Otra de las causas de la dureza del corazón procede de nuestras infidelidades a la gracia. Nunca nos faltan la gracia, la iluminación y la inspiración de Dios, pues incesantemente nos hace Él oír su voz; pero nosotros la ahogamos, paralizando así nuestro corazón, que no vive más que de la gracia, y en no recibiéndola muere de inanición.
Además de las gracias de salvación, recibimos las de santidad y de devoción; también a estas últimas hay que ser fiel, tanto más cuanto que hacen de nosotros lo que debemos ser. ¿Qué es, en efecto, un hombre que no se encuentra en su gracia de estado? Y la gracia de estado propia del adorador reside en la oración, en el sacrificio de sí mismo, en el reclinatorio, a los pies del santísimo Sacramento.
¿Descuidáis esta gracia? Pues pereceréis. No hay calor donde falta el fuego. Examinaos bien sobre este punto. ¿Oráis? Todo va bien. ¿Os descuidáis en la oración? ¡Gran peligro corréis de perderos! La gracia de Dios no la tendréis si no es por la oración, el sacrificio y la meditación.
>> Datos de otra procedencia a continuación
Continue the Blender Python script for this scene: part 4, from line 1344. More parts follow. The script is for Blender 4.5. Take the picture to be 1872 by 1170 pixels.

Pues no ponéis la causa tampoco lograréis los efectos.
Tenéis derecho a las gracias y no lo hacéis valer. Cierto que es cosa en que sólo vosotros tenéis que ver; mas se os pedirá cuenta del talento que habéis guardado inútilmente. Mientras vuestro cuerpo siga un régimen, todo irá bien. También el alma tiene un régimen que seguir. ¿Hacéis todas las oraciones que este régimen os prescribe?
Quizá no habré dejado la oración más que para cierto tiempo, pasado el cual volveré a practicarla, os diréis entre vosotros. ¡Pura presunción! ¡Cómo queréis vivir sin Dios y sin comer, caeréis en el camino!
–¡Pero si no abandono más que oraciones de devoción! – ¡Fijaos bien en lo que hacéis! ¿Por qué habíais de dejarlas ahora, después de haberlas practicado durante tanto tiempo? Eso arguye ingratitud y pereza; os inclináis hacia el pecado. Por vosotros mismos nunca debéis cambiar de régimen. Si queréis hacer más, pase; ¡pero menos, nunca! De lo contrario, languidecerá vuestra devoción. No digáis: No hay ley que obligue a guardar tal régimen de devoción. En punto a amor de Dios no se mira a lo que pide la ley, sino a lo que pide el corazón.